NO nie wierze,1raz ładnie zagraliśmy od dłuższego czasu ,a tu 2 samobóje i mecz w dupe :/
Jedyne picueszenie że ładnie gramy ;)
imprecis Nie dla najlepszych graczy niestety dla kogoś pokroju Hazarda możemy być tylko przystankiem w dalszej karierze. W tej chwili nie możemy zagwarantować ambitnemu zawodnikowi niczego. Wysokie płace, walka o puchary, czołówka PL, wejście do Ligi Mistrzów czy nawet Europejskich Pucharów w tej chwili niczego nie możemy zagwarantować. Pozostaje tylko dobra marka i silna liga.
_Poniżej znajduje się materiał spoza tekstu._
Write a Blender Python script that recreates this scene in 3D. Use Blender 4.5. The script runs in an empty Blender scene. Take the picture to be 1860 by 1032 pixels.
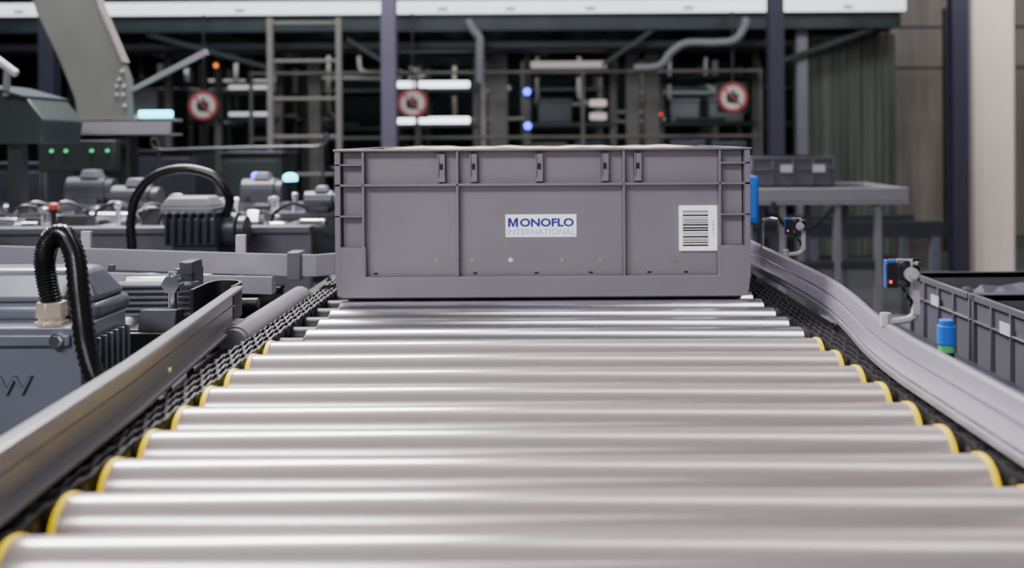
import bpy, math, random, bmesh
from mathutils import Vector, Matrix
random.seed(4)
S = bpy.context.scene
COL = S.collection

# ------------------------------------------------------------------ materials
def mat(name, col, rough=0.5, metal=0.0, var=0.12, scale=12.0, bump=0.0, emit=None, es=0.0, coat=0.0, stretch=(1,1,1), rvar=0.0, spec=0.5):
    m = bpy.data.materials.new(name); m.use_nodes = True
    nt = m.node_tree; b = nt.nodes["Principled BSDF"]
    b.inputs["Roughness"].default_value = rough
    b.inputs["Metallic"].default_value = metal
    b.inputs["Coat Weight"].default_value = coat
    b.inputs["Coat Roughness"].default_value = .22
    b.inputs["Specular IOR Level"].default_value = spec
    tc = nt.nodes.new("ShaderNodeTexCoord"); mp = nt.nodes.new("ShaderNodeMapping")
    mp.inputs["Scale"].default_value = stretch
    nz = nt.nodes.new("ShaderNodeTexNoise"); nz.inputs["Scale"].default_value = scale
    nz.inputs["Detail"].default_value = 5.0
    cr = nt.nodes.new("ShaderNodeValToRGB")
    cr.color_ramp.elements[0].position = 0.3; cr.color_ramp.elements[1].position = 0.7
    cr.color_ramp.elements[0].color = tuple(max(0, c*(1-var)) for c in col)+(1,)
    cr.color_ramp.elements[1].color = tuple(min(1, c*(1+var)) for c in col)+(1,)
    L = nt.links
    L.new(tc.outputs["Object"], mp.inputs["Vector"]); L.new(mp.outputs[0], nz.inputs["Vector"])
    L.new(nz.outputs["Fac"], cr.inputs["Fac"]); L.new(cr.outputs["Color"], b.inputs["Base Color"])
    if rvar:
        mr = nt.nodes.new("ShaderNodeMapRange")
        mr.inputs["To Min"].default_value = max(0.02, rough-rvar); mr.inputs["To Max"].default_value = rough+rvar
        L.new(nz.outputs["Fac"], mr.inputs["Value"]); L.new(mr.outputs[0], b.inputs["Roughness"])
    if bump:
        bp = nt.nodes.new("ShaderNodeBump"); bp.inputs["Strength"].default_value = bump
        bp.inputs["Distance"].default_value = 0.002
        L.new(nz.outputs["Fac"], bp.inputs["Height"]); L.new(bp.outputs[0], b.inputs["Normal"])
    if emit:
        b.inputs["Emission Color"].default_value = tuple(emit)+(1,)
        b.inputs["Emission Strength"].default_value = es
    return m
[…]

zgadzam sie z imprecisem w 100%, jakby cesc zostal mysle ze bysmy sie liczyli ;/
no to dzisiaj mam smutny dzień Arsenal, Siatkarze wszyscy przegrywają oby było lepiej
Strasznie jestem ciągle wściekły, bo tylko pech nam nie pozwolił wygrać.
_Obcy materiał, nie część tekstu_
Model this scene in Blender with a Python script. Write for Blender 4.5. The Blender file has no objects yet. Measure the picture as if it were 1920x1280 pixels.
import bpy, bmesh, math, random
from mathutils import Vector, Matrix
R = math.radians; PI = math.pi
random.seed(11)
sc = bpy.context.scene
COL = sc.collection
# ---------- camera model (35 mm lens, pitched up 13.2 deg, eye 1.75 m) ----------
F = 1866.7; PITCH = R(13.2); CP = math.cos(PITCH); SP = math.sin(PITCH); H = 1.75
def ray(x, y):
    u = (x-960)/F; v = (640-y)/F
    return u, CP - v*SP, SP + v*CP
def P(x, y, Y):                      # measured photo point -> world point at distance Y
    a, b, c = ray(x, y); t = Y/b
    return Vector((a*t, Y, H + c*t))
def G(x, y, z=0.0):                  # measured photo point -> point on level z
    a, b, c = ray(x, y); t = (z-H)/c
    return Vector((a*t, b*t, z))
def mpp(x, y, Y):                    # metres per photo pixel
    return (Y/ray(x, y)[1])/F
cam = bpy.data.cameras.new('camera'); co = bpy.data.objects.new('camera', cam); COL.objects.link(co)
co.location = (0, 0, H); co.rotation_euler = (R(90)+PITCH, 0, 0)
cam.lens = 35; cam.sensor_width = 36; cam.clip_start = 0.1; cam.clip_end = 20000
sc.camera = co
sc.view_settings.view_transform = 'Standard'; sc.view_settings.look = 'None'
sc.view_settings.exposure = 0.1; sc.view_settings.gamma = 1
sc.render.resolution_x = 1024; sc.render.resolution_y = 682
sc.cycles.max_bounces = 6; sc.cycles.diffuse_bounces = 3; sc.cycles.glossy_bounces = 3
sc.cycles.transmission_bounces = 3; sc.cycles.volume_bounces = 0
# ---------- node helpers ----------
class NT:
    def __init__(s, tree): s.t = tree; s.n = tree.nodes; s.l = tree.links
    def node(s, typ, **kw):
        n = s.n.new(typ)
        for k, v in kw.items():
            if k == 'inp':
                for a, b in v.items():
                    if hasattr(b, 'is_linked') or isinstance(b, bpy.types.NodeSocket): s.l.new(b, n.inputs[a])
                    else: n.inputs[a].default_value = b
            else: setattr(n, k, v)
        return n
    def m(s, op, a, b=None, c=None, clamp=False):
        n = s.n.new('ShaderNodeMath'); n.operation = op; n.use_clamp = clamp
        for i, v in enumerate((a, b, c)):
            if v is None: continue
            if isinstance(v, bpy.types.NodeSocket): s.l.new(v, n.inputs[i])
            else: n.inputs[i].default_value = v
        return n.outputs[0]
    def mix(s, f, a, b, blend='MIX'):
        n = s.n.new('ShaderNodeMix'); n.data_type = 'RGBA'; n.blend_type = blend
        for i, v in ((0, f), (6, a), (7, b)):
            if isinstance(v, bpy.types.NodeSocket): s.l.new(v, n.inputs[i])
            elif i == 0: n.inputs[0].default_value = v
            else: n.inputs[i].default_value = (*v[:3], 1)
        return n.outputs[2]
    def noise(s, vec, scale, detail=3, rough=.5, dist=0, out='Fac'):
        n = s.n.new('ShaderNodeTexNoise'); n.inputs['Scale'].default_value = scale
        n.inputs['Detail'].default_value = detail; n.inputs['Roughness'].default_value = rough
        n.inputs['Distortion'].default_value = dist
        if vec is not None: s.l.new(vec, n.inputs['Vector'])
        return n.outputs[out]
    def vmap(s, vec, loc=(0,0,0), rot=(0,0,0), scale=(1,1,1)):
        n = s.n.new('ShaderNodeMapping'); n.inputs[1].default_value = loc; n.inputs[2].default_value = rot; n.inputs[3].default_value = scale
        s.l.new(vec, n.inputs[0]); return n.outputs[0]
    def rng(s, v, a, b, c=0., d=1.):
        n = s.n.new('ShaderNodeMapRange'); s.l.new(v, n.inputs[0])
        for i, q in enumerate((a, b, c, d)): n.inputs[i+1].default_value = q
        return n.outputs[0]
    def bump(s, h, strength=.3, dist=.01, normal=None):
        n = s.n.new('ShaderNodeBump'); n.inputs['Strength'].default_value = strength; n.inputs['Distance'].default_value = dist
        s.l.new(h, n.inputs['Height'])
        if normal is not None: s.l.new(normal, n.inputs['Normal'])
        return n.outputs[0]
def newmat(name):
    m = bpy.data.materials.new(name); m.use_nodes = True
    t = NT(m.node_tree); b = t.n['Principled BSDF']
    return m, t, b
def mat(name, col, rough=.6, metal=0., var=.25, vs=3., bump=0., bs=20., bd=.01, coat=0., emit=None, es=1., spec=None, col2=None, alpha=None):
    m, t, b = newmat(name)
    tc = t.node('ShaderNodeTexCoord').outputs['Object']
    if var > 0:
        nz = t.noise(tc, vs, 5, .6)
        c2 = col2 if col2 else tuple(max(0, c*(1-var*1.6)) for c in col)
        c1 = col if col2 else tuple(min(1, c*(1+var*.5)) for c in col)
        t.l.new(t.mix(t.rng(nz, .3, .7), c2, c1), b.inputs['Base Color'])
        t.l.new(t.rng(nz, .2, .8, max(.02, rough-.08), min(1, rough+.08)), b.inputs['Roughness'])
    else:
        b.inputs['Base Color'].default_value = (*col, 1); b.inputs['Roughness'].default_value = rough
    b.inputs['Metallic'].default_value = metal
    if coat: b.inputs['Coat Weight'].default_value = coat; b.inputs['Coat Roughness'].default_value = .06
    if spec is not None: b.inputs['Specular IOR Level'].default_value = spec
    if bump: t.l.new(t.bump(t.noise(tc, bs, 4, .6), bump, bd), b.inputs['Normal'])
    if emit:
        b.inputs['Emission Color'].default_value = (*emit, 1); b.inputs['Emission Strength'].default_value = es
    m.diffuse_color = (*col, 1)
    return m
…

Nawet jeśli przegraliśmy 1 mecz, nawet jeśli mamy 100 porażek, nawet jeśli przegrywamy wszystko, Go Go Gunners!
Arsenal FC nie jest klubem, który ma walczyć o miejsce w top 8 tylko o mistrzostwo, jak to było zawsze.
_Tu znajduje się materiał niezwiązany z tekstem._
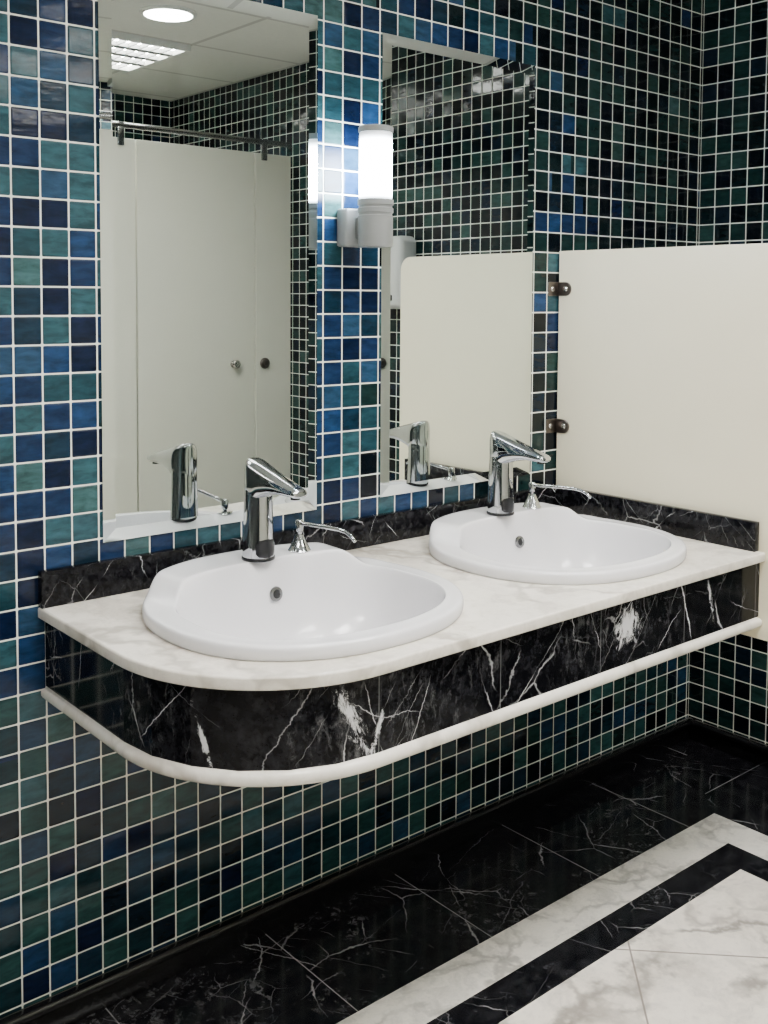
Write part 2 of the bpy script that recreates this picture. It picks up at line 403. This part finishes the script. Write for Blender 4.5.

Patrzę na tego samobója Kosy... i jednak jego wina jakaś była :/
Co byśmy nie pisali i mówili ARSENAL FOREVER !!!
PSZ ......... zgadzam sie z tobą w 100 %
Sądze,że ani Hazard ani Goetze nie dojdą do Nas ani w zimowym okienku ani tym bardziej w letnim po sezonie w którym możemy zajmować odległe miejsce w PL.
Nie przypominam sobie jakoś szczególnie sytuacji strzeleckich Blackburn, które nie zostały wykorzystane. Wg mnie oddali może ze 2-3 celne strzały, a mają 4 bramki.
Po meczu ze Swensea pisałem o zgraniu. Teraz to wyszło - spójrzcie ( nie chcę go winić szczególnie ) na zachowanie Santosa przy bramkach dla rywala:
Przy pierwszej - złamał linię spalonego
Przy trzeciej - złamał linię spalonego ( jeśli nie było samego spalonego ).
To wychodzi zgranie.
PS. Traore dziś z asystą
Co za ironia - Arsenal rozegral najlepszy mecz w tym sesozonie i... przegral z ostatnia w tabeli druzyna. Jesli chlopakow to nie zalamie, bedzie tylko lepiej (no bo gorzej byc nie moze). Hazard do Arsenalu :-)
Super znikną sezonowcy, kurde jest się z czego cieszyć. Sezonowce znikną, ale jednocześnie Arsenal zniknie z czołówki.
Wiemy jakie są wyniki. Często przewijają się głosy o zwolnieniu Wengera.
Jednak byłaby to czysta głupota. Przecież już w dzisiejszym spotkaniu widać było postęp w grze naszego zespołu!!!! Skład jaki Wenger ma do dyspozycji nie pozwala na nic lepszego. Zauważmy że Wenger stracił kluczowych graczy przez co Arsenal, którego najsilniejszą stroną był kolektyw i zgranie przestał istnieć (skrajnie mówiąc).
Wenger jest wg. mnie magikiem potrafi stworzyć coś z niczego. Jedyną wadą Wengera przez te wszystkie lata była pozycja bramkarza. Gdyby 5 lat temu Boruc wylądował na Emirates (wtedy Highbury) spokojnie mielibyśmy z 3 mistrzostwa Anglii (Almunia doprowadzał do strany w sezonie nawet 15 pkt)
Więc jedyne co możemy zrobić to zaufać po raz kolejny Wengerowi. Boss nie ma łatwo. Wszyscy piłkarze których ukształtował w profesjonalnej piłce okazali się niewdzięcznymi wyznawcami mamony. Co jak co ale nawet gdyby się okazało że walczymy o utrzymanie.....nikt inny by lepiej nie poprowadził naszej drużyny jak Wenger.
P.S. Właściciele Arsenalu to inna bajka
a ja czytałem wiele komentarzy, że to słaby zespół z kiepskim trenerem..tak jakoś około godzinki przed meczem ..hmm
najlepiej by było gdyby wrócili kontuzjowani bez nich mamy małe szanse
Sezonowcow to my chyba nawet nie mamy :P Trudno.. Ofensywa zagrala dzis na +, no bo 3 gole sa. Cieszy w koncu gol Hamaka, no i fajnie,ze Arteta juz wbil brame. Obrona, hm... Jak dla mnie pech troche, 2 samoboje. Ale i tak siara, z ostatnim Blackburn w dupe.. :/
heh ten mecz był dziwny najważniejsze to podnieść się po przegranej ale chyba będzie trudne mam nadzieje że następny mecz wygramy i poprawią się nastroje kibiców i zawodników Bo jedyne co teraz mamy świetne to kibiców którzy są z drużyną na dobre i złe Go Go Gunners !!!!!